To better assess current threats, Ellsworth and colleagues developed an AI system capable of identifying earthquakes that conventional methods missed. Traditional seismology relies on “phase picking” – visually identifying sudden increases in wiggles on seismograms representing ground motion.
“That’s a simple and often effective means of picking a phase, but it doesn’t ‘learn’ how to do it better so that it improves with time,” explained co-author Greg Beroza, a professor of geophysics at Stanford. “In our approach, we train a machine learning model to pick phases based on millions of examples where experts have done this already.”
The team prioritized Campi Flegrei due to the urgent need to understand its behavior. More than 360,000 people live within the volcano’s 7-mile-long caldera, with approximately 1.5 million residents in the broader area. Unrest has increased since 2018, and while no eruption appears imminent, violent or shallow earthquakes could endanger residents and damage infrastructure.

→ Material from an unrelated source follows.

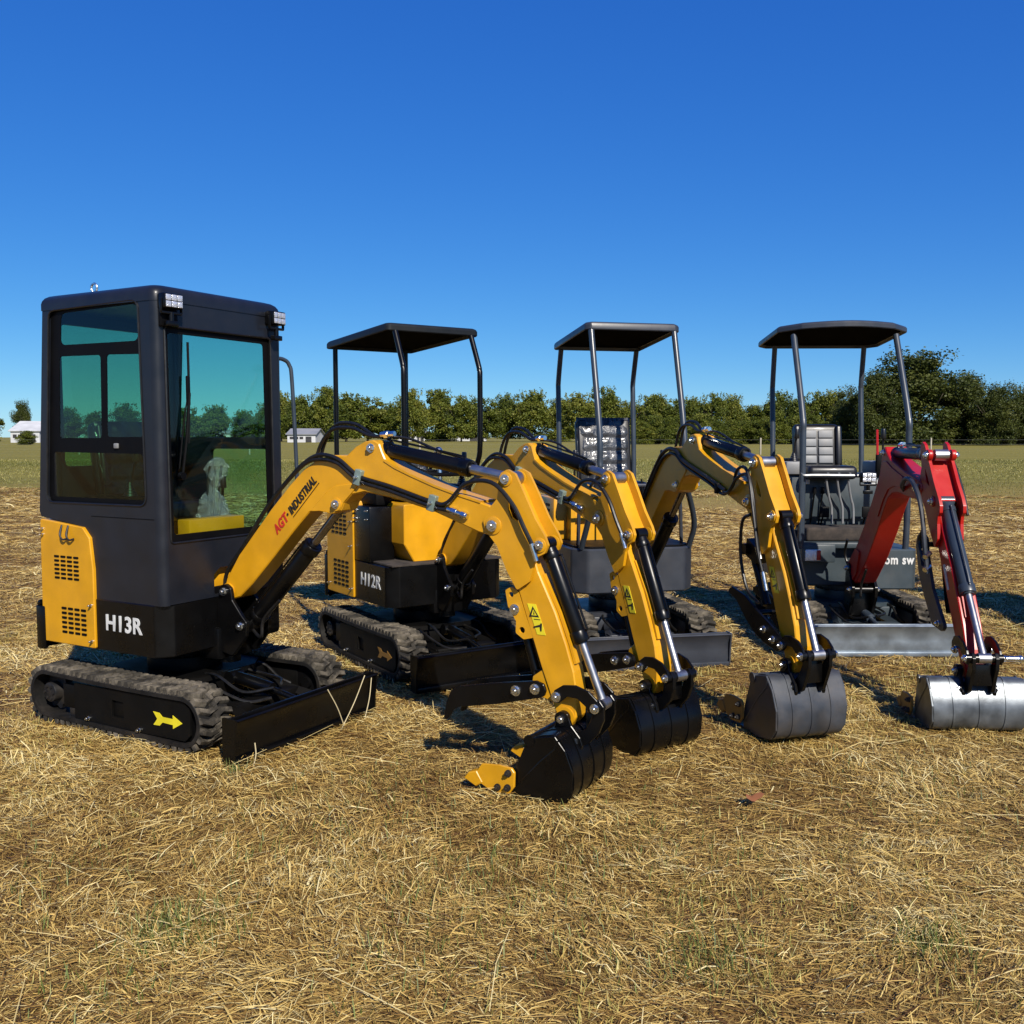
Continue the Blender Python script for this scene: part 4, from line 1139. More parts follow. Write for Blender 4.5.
for o in [o for o in COL.objects if o not in before]:
    o.data.transform(Matrix.Rotation(YB4, 4, 'Z'))
undercarriage(m4, R(1), cfg4, s=1.0, seed=4)
m = MB()
m.plate(rounded([(-.55, -.46), (.20, -.46), (.24, -.30), (.24, .03), (.37, .03), (.41, .06), (.41, .37), (.35, .41), (-.55, .41)], .03, 4), .375, .66, bev=.010, axis='z')
lb = m.build('lower_body', TEALG, m4)
text_mesh('lettering', 'boom sw', .090, WHITEP, lb, (.4115, .083, .558), (0, 1, 0), (0, 0, 1), .78, bold=.03, label='white letters, partly hidden by the red boom')
m = MB(); m.box(-.10, .34, -.42, .18, .66, .70, .006); m.box(.18, .36, -.40, -.16, .56, .69, .01); m.build('front_plate', TEALG, m4)
m = MB(); m.box(.362, .380, -.38, -.27, .575, .655, .004); nl = m.build('tail_lamp', LENS, m4, label='square lamp with red and clear halves')
m = MB(); m.box(.3805, .384, -.30, -.272, .58, .65, .002); m.build('lamp_segment', RED, nl)
m = MB(); m.box(.00, .26, -.34, .24, .70, .80, .02, 3); m.build('floor_mat', MAT_FLOOR, m4)
m = MB(); m.box(-.56, -.04, -.40, .38, .66, 1.17, .02); m.box(-.04, -.012, -.38, .36, .84, 1.15, .004)
sb = m.build('seat_base', TEALG, m4)
m = MB()
for y in (-.30, .20): m = MB(); m.box(-.011, .0, y, y + .05, 1.10, 1.135, .004); m.build('decal', WHITEP, sb)
for k, y in enumerate((-.16, -.08, .0)):
    m = MB(); m.tube([(.03, y + .07, .81), (.03, y + .065, .93), (.05, y + .04, 1.0), (.10, y, 1.14), (.14, y, 1.19)], .009, seg=8); m.build('travel_lever', LGREY, m4)
m = MB()
for y in (-.32, -.24, -.18): m = MB(); m.tube([(.0, y, .80), (.02, y + .02, 1.04)], .006, seg=6); m.cyl((.02, y + .02, 1.03), (.022, y + .02, 1.08), .014, .012, seg=10); m.build('foot_lever', FLATB, m4)
for y in (-.17, .14): m = MB(); m.box(.08, .10, y - .03, y + .04, .86, .94, .006); m.tube([(.02, y, .80), (.09, y, .88)], .006, seg=6); m.build('pedal', FLATB, m4)
seat(m4, -.24, -.12, 1.14, .36, .36, cover=LGREY, panels=True)
for s, y in ((-1, -.36), (1, .30)):
    m = MB(); m.box(-.30, .0, y - .07, y + .07, 1.17, 1.27, .02); cs = m.build('console', LGREY, m4)
    m = MB(); m.box(-.02, .02, y - .07, y + .07, 1.16, 1.34, .02) if s > 0 else m.box(-.2, -.05, y - .05, y + .05, 1.27, 1.29, .01); m.build('console_cap', FLATB, cs)
    lever(m4, -.05, y, 1.27, .24, (.03, -.01 * s))
m = MB(); m.tube([(.42, -.43, .72), (.42, -.43, 1.15), (.42, -.40, 1.18), (.42, -.1, 1.18), (.42, .05, 1.18)], .014, seg=8); m.build('hand_rail', TUBEG, m4)
work_light(m4, .46, .02, 1.17, 0)
m = MB(); m.tube([(.62, .02, 1.33), (.60, .02, 1.50)], .008, seg=6); m.build('red_lever', RED, m4)
canopy(m4, -.66, .14, -.515, .435, 2.195, 2.262, SLATE, curved=.09, drop=.032, chamf=.14)
for yy, dx in ((-.41, 0), (.33, 0)):
    m = MB(); m.tube([(.36, yy, .66), (.37, yy, .9), (.36, yy, 1.45), (.33, yy, 1.62), (.06, yy, 2.19)], .022, seg=14, k=6); m.build('canopy_post', TUBEG, m4)
    m = MB(); m.tube([(-.52, yy * .95, .66), (-.55, yy * .95, 1.3), (-.60, yy * .95, 1.78), (-.60, yy * .95, 1.88), (-.56, yy * .95, 2.16)], .020, seg=14, k=6); m.build('canopy_post', TUBEG, m4)

# ---- the next machine of the row stands just outside the picture; its shadow falls into it
def copy_tree(o, parent=None):
    c_ = o.copy(); COL.objects.link(c_); c_.parent = parent
    for ch in list(o.children): copy_tree(ch, c_)
    return c_
m5 = copy_tree(m4)
m5.location = (4.75, 7.0, 0); m5.rotation_euler = (0, 0, R(-94))
m5['label'] = 'last mini excavator of the row, standing outside the right edge of the picture'

# ------------------------------------------------------------------ ground
H_CAM = 1.45
F_PX = 960.0
def gz(x, y):
    return (.016 * noise.noise(Vector((x * 1.1, y * 1.1, 3))) + .010 * noise.noise(Vector((x * 3.1, y * 3.1, 9)))) - .014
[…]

Findings published in Science reveal that traditional methods detected only 12,000 earthquakes between 2022 and mid-2025, while the AI tool identified approximately 54,000 – meaning three-quarters had gone undetected. The earthquake locations revealed previously unknown faults, including two converging beneath Pozzuoli, the town evacuated in the 1980s. According to Ellsworth, this fault configuration suggests “an earthquake in the magnitude 5 range is not out of the question.”